> _Brief_:
Reproduce each record exactly.

Scene script records
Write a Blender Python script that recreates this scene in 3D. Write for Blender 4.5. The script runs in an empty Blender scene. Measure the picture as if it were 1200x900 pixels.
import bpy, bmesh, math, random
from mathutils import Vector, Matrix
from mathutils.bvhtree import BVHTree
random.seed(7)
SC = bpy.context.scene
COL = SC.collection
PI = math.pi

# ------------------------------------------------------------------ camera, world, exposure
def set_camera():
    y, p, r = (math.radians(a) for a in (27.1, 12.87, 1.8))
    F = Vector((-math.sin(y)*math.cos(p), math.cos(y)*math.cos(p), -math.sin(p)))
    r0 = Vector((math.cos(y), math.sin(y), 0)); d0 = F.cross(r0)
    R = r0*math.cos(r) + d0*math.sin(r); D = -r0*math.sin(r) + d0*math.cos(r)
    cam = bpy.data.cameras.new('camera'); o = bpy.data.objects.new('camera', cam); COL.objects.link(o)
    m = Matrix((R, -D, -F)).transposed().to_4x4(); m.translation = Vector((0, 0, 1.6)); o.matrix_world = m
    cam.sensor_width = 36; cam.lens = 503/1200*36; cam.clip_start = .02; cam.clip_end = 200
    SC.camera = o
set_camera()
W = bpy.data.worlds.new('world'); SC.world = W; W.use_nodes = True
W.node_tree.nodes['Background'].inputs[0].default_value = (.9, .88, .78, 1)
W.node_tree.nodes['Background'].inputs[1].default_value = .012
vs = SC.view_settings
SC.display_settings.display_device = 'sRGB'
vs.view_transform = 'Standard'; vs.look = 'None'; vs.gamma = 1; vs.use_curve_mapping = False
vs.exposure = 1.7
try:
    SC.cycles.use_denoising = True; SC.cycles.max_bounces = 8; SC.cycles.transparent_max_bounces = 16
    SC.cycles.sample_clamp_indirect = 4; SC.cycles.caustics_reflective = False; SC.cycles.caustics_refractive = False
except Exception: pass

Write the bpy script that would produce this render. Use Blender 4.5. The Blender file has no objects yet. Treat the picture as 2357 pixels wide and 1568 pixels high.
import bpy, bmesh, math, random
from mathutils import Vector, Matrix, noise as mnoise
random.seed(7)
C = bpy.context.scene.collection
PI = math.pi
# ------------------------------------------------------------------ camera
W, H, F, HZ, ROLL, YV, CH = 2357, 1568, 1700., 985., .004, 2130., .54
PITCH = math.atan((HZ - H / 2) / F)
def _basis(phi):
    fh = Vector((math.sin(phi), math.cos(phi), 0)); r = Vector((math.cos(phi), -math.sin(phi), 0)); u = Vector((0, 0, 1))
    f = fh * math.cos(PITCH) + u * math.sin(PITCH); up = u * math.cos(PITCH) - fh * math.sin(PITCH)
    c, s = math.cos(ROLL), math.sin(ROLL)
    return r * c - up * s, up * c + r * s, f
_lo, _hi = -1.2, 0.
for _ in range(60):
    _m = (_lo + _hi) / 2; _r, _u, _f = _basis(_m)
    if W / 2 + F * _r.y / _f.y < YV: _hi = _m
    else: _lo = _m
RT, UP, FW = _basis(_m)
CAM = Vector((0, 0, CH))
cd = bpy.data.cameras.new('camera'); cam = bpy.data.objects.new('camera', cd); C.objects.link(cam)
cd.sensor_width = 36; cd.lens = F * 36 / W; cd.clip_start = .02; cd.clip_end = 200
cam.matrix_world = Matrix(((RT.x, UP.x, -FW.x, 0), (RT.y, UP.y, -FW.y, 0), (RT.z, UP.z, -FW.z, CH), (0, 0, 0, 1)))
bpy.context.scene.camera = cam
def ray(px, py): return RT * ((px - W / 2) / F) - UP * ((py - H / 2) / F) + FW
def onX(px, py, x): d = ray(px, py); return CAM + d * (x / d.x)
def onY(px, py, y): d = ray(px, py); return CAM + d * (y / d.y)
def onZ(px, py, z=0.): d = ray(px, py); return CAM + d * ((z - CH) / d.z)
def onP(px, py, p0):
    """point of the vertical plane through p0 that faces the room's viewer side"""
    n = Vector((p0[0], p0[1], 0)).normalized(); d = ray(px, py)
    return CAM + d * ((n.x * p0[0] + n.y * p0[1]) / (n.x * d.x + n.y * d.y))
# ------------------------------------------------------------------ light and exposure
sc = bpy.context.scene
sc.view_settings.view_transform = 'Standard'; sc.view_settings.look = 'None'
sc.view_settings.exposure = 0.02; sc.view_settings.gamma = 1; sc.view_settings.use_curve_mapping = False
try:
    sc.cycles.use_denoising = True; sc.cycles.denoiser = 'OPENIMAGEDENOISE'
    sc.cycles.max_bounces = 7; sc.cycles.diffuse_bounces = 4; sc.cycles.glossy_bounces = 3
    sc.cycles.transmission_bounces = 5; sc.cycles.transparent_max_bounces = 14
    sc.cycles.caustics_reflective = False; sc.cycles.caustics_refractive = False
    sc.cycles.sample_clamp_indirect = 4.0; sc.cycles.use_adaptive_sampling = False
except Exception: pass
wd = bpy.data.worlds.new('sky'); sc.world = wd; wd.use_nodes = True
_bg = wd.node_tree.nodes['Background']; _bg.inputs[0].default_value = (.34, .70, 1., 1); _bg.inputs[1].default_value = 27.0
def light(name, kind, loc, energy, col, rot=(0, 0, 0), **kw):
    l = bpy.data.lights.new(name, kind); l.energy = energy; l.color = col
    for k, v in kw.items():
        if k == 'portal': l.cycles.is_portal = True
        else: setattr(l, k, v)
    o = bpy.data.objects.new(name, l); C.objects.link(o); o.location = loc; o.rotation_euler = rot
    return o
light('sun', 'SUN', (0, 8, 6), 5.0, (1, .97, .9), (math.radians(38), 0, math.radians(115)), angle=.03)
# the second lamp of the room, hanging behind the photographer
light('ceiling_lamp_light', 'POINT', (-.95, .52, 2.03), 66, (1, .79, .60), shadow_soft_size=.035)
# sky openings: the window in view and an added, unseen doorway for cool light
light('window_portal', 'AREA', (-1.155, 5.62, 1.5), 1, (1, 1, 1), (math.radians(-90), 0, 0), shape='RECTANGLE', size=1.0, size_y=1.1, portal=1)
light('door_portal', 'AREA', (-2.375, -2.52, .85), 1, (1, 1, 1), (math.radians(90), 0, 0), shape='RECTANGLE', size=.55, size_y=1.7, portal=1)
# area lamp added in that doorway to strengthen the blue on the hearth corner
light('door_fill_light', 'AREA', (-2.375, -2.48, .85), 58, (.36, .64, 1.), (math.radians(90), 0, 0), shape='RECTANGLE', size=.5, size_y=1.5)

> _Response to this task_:
Write a Blender Python script that recreates this scene in 3D. Write for Blender 4.5. The script runs in an empty Blender scene. Measure the picture as if it were 1200x900 pixels.
import bpy, bmesh, math, random
from mathutils import Vector, Matrix
from mathutils.bvhtree import BVHTree
random.seed(7)
SC = bpy.context.scene
COL = SC.collection
PI = math.pi

# ------------------------------------------------------------------ camera, world, exposure
def set_camera():
    y, p, r = (math.radians(a) for a in (27.1, 12.87, 1.8))
    F = Vector((-math.sin(y)*math.cos(p), math.cos(y)*math.cos(p), -math.sin(p)))
    r0 = Vector((math.cos(y), math.sin(y), 0)); d0 = F.cross(r0)
    R = r0*math.cos(r) + d0*math.sin(r); D = -r0*math.sin(r) + d0*math.cos(r)
    cam = bpy.data.cameras.new('camera'); o = bpy.data.objects.new('camera', cam); COL.objects.link(o)
    m = Matrix((R, -D, -F)).transposed().to_4x4(); m.translation = Vector((0, 0, 1.6)); o.matrix_world = m
    cam.sensor_width = 36; cam.lens = 503/1200*36; cam.clip_start = .02; cam.clip_end = 200
    SC.camera = o
set_camera()
W = bpy.data.worlds.new('world'); SC.world = W; W.use_nodes = True
W.node_tree.nodes['Background'].inputs[0].default_value = (.9, .88, .78, 1)
W.node_tree.nodes['Background'].inputs[1].default_value = .012
vs = SC.view_settings
SC.display_settings.display_device = 'sRGB'
vs.view_transform = 'Standard'; vs.look = 'None'; vs.gamma = 1; vs.use_curve_mapping = False
vs.exposure = 1.7
try:
    SC.cycles.use_denoising = True; SC.cycles.max_bounces = 8; SC.cycles.transparent_max_bounces = 16
    SC.cycles.sample_clamp_indirect = 4; SC.cycles.caustics_reflective = False; SC.cycles.caustics_refractive = False
except Exception: pass

Write the bpy script that would produce this render. Use Blender 4.5. The Blender file has no objects yet. Treat the picture as 2357 pixels wide and 1568 pixels high.
import bpy, bmesh, math, random
from mathutils import Vector, Matrix, noise as mnoise
random.seed(7)
C = bpy.context.scene.collection
PI = math.pi
# ------------------------------------------------------------------ camera
W, H, F, HZ, ROLL, YV, CH = 2357, 1568, 1700., 985., .004, 2130., .54
PITCH = math.atan((HZ - H / 2) / F)
def _basis(phi):
    fh = Vector((math.sin(phi), math.cos(phi), 0)); r = Vector((math.cos(phi), -math.sin(phi), 0)); u = Vector((0, 0, 1))
    f = fh * math.cos(PITCH) + u * math.sin(PITCH); up = u * math.cos(PITCH) - fh * math.sin(PITCH)
    c, s = math.cos(ROLL), math.sin(ROLL)
    return r * c - up * s, up * c + r * s, f
_lo, _hi = -1.2, 0.
for _ in range(60):
    _m = (_lo + _hi) / 2; _r, _u, _f = _basis(_m)
    if W / 2 + F * _r.y / _f.y < YV: _hi = _m
    else: _lo = _m
RT, UP, FW = _basis(_m)
CAM = Vector((0, 0, CH))
cd = bpy.data.cameras.new('camera'); cam = bpy.data.objects.new('camera', cd); C.objects.link(cam)
cd.sensor_width = 36; cd.lens = F * 36 / W; cd.clip_start = .02; cd.clip_end = 200
cam.matrix_world = Matrix(((RT.x, UP.x, -FW.x, 0), (RT.y, UP.y, -FW.y, 0), (RT.z, UP.z, -FW.z, CH), (0, 0, 0, 1)))
bpy.context.scene.camera = cam
def ray(px, py): return RT * ((px - W / 2) / F) - UP * ((py - H / 2) / F) + FW
def onX(px, py, x): d = ray(px, py); return CAM + d * (x / d.x)
def onY(px, py, y): d = ray(px, py); return CAM + d * (y / d.y)
def onZ(px, py, z=0.): d = ray(px, py); return CAM + d * ((z - CH) / d.z)
def onP(px, py, p0):
    """point of the vertical plane through p0 that faces the room's viewer side"""
    n = Vector((p0[0], p0[1], 0)).normalized(); d = ray(px, py)
    return CAM + d * ((n.x * p0[0] + n.y * p0[1]) / (n.x * d.x + n.y * d.y))
# ------------------------------------------------------------------ light and exposure
sc = bpy.context.scene
sc.view_settings.view_transform = 'Standard'; sc.view_settings.look = 'None'
sc.view_settings.exposure = 0.02; sc.view_settings.gamma = 1; sc.view_settings.use_curve_mapping = False
try:
    sc.cycles.use_denoising = True; sc.cycles.denoiser = 'OPENIMAGEDENOISE'
    sc.cycles.max_bounces = 7; sc.cycles.diffuse_bounces = 4; sc.cycles.glossy_bounces = 3
    sc.cycles.transmission_bounces = 5; sc.cycles.transparent_max_bounces = 14
    sc.cycles.caustics_reflective = False; sc.cycles.caustics_refractive = False
    sc.cycles.sample_clamp_indirect = 4.0; sc.cycles.use_adaptive_sampling = False
except Exception: pass
wd = bpy.data.worlds.new('sky'); sc.world = wd; wd.use_nodes = True
_bg = wd.node_tree.nodes['Background']; _bg.inputs[0].default_value = (.34, .70, 1., 1); _bg.inputs[1].default_value = 27.0
def light(name, kind, loc, energy, col, rot=(0, 0, 0), **kw):
    l = bpy.data.lights.new(name, kind); l.energy = energy; l.color = col
    for k, v in kw.items():
        if k == 'portal': l.cycles.is_portal = True
        else: setattr(l, k, v)
    o = bpy.data.objects.new(name, l); C.objects.link(o); o.location = loc; o.rotation_euler = rot
    return o
light('sun', 'SUN', (0, 8, 6), 5.0, (1, .97, .9), (math.radians(38), 0, math.radians(115)), angle=.03)
# the second lamp of the room, hanging behind the photographer
light('ceiling_lamp_light', 'POINT', (-.95, .52, 2.03), 66, (1, .79, .60), shadow_soft_size=.035)
# sky openings: the window in view and an added, unseen doorway for cool light
light('window_portal', 'AREA', (-1.155, 5.62, 1.5), 1, (1, 1, 1), (math.radians(-90), 0, 0), shape='RECTANGLE', size=1.0, size_y=1.1, portal=1)
light('door_portal', 'AREA', (-2.375, -2.52, .85), 1, (1, 1, 1), (math.radians(90), 0, 0), shape='RECTANGLE', size=.55, size_y=1.7, portal=1)
# area lamp added in that doorway to strengthen the blue on the hearth corner
light('door_fill_light', 'AREA', (-2.375, -2.48, .85), 58, (.36, .64, 1.), (math.radians(90), 0, 0), shape='RECTANGLE', size=.5, size_y=1.5)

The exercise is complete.